Clustered Low-Rank Tensor Format: Introduction and Application to Fast Construction of Hartree-Fock Exchange

TL;DR

This paper introduces the Clustered Low-Rank (CLR) tensor format, which efficiently reduces storage and computation in Hartree-Fock exchange calculations by controlling precision with two parameters, outperforming traditional methods.

Contribution

The paper presents a novel CLR tensor framework that eliminates ad-hoc heuristics, enabling efficient and accurate tensor computations in quantum chemistry.

Findings

CLR reduces storage and computational complexity below $\\mathcal{O}(N^3)$ and $\\mathcal{O}(N^4)$.

CLR-based density fitting HF is more efficient than standard DF and non-DF HF for small systems.

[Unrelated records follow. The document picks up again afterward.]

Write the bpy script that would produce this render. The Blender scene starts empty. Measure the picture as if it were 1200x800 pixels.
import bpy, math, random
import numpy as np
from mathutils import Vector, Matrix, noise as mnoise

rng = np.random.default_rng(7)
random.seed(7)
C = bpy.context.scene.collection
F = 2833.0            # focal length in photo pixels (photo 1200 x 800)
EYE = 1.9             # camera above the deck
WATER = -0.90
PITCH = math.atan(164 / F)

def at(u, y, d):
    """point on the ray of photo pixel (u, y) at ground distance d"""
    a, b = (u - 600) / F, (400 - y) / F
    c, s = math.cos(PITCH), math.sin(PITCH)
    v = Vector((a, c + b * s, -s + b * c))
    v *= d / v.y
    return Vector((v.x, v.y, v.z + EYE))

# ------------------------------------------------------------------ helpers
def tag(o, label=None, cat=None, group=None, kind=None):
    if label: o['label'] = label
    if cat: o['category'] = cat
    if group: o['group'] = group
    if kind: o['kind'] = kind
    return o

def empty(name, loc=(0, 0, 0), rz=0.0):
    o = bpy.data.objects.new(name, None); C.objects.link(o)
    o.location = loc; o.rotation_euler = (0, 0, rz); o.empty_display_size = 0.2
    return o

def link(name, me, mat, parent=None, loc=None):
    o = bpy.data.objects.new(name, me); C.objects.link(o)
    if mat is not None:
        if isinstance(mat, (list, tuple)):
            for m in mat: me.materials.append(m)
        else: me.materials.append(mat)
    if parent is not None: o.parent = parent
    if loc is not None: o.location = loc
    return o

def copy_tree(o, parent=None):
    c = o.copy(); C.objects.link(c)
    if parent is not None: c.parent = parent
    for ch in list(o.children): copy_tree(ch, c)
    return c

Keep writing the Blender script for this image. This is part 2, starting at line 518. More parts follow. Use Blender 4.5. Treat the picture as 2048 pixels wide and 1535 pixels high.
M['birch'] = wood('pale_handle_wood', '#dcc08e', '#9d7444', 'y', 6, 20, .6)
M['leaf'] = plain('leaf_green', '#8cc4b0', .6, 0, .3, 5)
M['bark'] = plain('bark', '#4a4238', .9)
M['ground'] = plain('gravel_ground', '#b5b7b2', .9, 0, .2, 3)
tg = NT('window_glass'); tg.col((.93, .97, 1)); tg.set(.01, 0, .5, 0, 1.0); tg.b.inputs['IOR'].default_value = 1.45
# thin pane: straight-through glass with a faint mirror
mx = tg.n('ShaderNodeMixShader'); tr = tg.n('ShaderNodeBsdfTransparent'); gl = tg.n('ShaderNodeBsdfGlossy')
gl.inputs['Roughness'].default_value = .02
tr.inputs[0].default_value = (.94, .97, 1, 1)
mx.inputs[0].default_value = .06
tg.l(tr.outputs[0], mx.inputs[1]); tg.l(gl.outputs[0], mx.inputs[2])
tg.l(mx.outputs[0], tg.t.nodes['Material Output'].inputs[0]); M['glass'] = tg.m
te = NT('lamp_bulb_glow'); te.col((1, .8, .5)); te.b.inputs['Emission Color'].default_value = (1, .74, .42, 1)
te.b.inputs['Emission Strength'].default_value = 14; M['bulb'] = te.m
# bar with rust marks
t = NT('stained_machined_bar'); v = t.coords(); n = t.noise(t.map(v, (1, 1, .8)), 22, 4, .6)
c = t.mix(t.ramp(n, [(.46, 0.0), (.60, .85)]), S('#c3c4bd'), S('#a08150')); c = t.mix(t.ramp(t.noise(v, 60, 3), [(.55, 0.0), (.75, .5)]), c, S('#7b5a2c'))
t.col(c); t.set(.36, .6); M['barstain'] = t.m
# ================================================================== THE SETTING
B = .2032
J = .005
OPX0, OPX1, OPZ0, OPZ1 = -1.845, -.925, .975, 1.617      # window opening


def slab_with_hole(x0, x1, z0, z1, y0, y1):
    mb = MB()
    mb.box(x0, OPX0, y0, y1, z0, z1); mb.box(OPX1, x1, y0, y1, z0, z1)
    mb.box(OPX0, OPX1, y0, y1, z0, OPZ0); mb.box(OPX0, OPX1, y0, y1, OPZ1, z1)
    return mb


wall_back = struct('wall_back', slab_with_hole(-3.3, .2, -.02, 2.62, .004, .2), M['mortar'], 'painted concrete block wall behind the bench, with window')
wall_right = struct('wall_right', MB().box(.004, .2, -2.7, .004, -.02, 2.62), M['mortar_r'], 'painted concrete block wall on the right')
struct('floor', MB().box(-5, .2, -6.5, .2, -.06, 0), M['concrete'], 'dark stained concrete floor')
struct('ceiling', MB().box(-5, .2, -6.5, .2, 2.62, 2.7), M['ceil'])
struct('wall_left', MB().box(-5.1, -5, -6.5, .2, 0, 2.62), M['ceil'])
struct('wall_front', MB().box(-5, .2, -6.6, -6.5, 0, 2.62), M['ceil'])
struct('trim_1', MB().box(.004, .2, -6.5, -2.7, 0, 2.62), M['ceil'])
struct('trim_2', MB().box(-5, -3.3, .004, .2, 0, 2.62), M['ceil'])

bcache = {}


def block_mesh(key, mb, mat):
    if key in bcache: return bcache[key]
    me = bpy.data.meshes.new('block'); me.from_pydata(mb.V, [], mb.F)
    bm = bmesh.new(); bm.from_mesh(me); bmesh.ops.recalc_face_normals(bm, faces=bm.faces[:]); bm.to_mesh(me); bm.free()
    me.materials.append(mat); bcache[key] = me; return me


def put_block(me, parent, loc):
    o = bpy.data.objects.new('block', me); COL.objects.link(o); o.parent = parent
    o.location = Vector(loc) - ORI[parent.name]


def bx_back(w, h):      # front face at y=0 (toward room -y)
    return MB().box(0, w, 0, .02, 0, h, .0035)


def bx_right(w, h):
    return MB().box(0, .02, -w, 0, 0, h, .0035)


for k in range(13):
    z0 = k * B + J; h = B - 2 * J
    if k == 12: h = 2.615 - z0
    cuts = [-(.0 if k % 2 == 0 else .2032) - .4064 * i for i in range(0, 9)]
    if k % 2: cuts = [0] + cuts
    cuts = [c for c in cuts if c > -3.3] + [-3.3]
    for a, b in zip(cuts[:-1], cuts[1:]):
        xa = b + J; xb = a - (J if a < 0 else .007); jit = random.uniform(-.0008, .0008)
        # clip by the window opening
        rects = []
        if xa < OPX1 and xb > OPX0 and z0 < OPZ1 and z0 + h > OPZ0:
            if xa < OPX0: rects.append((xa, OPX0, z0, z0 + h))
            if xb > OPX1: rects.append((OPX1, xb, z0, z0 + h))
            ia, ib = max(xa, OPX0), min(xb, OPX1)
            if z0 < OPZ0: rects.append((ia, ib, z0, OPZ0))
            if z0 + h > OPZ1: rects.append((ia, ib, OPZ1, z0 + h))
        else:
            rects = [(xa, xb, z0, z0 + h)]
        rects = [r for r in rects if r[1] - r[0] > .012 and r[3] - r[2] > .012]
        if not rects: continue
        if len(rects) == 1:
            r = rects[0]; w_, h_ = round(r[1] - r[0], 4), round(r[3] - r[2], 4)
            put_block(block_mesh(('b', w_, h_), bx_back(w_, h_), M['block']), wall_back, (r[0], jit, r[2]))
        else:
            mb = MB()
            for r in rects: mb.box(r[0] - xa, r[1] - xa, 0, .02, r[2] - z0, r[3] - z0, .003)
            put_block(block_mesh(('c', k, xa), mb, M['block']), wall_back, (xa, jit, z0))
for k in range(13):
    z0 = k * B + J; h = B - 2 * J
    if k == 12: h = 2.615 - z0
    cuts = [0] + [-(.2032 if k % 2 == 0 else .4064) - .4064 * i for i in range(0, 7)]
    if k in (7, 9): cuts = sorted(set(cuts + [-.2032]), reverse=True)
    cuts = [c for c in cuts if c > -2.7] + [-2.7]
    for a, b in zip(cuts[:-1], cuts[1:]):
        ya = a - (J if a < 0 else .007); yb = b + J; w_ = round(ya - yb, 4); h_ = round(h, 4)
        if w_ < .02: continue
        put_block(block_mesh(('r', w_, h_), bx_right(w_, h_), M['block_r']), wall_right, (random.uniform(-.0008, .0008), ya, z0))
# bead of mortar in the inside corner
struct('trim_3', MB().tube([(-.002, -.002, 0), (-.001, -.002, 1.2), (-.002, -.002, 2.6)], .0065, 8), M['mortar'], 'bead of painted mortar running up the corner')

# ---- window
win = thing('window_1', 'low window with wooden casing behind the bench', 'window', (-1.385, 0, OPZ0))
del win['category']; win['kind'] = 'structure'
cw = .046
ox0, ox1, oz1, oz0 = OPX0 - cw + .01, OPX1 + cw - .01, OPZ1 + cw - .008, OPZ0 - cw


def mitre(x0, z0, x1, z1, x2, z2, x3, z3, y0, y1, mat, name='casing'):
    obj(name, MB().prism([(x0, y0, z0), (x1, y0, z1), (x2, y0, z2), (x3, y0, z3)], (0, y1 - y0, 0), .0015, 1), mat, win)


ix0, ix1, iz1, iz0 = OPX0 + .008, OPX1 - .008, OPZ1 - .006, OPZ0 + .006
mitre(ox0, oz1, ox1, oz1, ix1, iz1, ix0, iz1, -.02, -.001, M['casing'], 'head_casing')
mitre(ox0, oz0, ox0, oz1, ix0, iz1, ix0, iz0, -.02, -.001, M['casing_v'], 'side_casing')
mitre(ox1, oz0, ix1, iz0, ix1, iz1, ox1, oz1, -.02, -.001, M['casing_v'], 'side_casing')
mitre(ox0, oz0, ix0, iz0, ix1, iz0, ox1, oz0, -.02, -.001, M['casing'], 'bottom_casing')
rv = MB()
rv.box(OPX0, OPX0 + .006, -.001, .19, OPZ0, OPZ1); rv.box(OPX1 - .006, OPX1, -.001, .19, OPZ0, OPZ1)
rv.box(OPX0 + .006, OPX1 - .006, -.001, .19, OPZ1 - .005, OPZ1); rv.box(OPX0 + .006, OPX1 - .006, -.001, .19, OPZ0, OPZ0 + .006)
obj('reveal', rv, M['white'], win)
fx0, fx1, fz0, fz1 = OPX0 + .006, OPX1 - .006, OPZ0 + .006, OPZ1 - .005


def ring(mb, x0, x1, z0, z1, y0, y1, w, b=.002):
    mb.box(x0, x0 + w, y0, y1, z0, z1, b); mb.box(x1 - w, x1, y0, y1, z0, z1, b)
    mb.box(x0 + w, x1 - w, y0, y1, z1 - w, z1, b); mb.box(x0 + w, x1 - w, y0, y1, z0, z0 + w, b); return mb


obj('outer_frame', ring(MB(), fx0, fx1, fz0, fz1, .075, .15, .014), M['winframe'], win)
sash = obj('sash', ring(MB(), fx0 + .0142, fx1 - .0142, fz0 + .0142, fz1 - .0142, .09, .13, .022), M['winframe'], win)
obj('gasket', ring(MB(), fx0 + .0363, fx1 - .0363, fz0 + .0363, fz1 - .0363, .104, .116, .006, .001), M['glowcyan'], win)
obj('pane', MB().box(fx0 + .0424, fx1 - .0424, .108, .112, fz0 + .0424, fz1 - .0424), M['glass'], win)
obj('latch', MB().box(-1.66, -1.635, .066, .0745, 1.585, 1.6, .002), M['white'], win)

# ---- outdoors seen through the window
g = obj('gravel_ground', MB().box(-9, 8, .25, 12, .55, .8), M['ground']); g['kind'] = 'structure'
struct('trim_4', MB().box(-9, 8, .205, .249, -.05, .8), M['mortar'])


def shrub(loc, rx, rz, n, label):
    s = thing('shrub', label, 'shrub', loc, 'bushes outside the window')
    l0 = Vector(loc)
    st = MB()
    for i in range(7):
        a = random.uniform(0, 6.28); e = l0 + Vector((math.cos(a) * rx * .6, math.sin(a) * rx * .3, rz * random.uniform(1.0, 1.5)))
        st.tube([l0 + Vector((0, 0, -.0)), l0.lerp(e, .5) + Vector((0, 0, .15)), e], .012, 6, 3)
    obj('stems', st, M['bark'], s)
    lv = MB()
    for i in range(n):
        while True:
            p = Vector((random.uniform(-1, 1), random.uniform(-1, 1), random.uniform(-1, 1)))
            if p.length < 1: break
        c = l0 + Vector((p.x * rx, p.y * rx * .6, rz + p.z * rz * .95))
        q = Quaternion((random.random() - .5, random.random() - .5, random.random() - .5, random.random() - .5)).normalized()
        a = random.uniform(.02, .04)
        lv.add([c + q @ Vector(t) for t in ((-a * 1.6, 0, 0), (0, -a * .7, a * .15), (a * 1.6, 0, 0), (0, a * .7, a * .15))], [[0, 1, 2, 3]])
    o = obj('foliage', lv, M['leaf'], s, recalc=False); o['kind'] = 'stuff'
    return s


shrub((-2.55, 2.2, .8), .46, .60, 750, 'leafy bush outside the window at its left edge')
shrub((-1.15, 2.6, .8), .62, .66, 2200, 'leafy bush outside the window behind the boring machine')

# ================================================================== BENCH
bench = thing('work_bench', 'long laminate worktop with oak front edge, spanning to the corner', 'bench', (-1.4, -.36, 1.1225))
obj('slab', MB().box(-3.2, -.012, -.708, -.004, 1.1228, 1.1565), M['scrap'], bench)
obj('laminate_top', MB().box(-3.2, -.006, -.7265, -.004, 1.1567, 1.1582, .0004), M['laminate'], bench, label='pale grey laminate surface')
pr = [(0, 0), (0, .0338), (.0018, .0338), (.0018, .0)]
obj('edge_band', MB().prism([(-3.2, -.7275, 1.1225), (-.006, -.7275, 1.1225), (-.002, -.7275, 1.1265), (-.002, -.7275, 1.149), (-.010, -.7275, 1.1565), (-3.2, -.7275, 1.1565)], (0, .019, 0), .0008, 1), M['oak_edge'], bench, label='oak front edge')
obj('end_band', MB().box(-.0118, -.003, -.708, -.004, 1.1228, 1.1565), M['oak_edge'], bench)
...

Negligible impact on molecular energies and properties.

Abstract

Clustered Low Rank (CLR) framework for block-sparse and block-low-rank tensor representation and computation is described. The CLR framework depends on 2 parameters that control precision: one controlling the CLR block rank truncation and another that controls screening of small contributions in arithmetic operations on CLR tensors. As these parameters approach zero CLR representation and arithmetic become exact. There are no other ad-hoc heuristics, such as domains. Use of the CLR format for the order-2 and order-3 tensors that appear in the context of density fitting (DF) evaluation of the Hartree-Fock (exact) exchange significantly reduced the storage and computational complexities below their standard $\mathcal{O}(N^3)$ and $\mathcal{O}(N^4)$ figures. Even for relatively small systems and realistic basis sets CLR-based DF HF becomes more efficient than the standard DF approach, and significantly more efficient than the conventional non-DF HF, while negligibly affecting molecular energies and properties.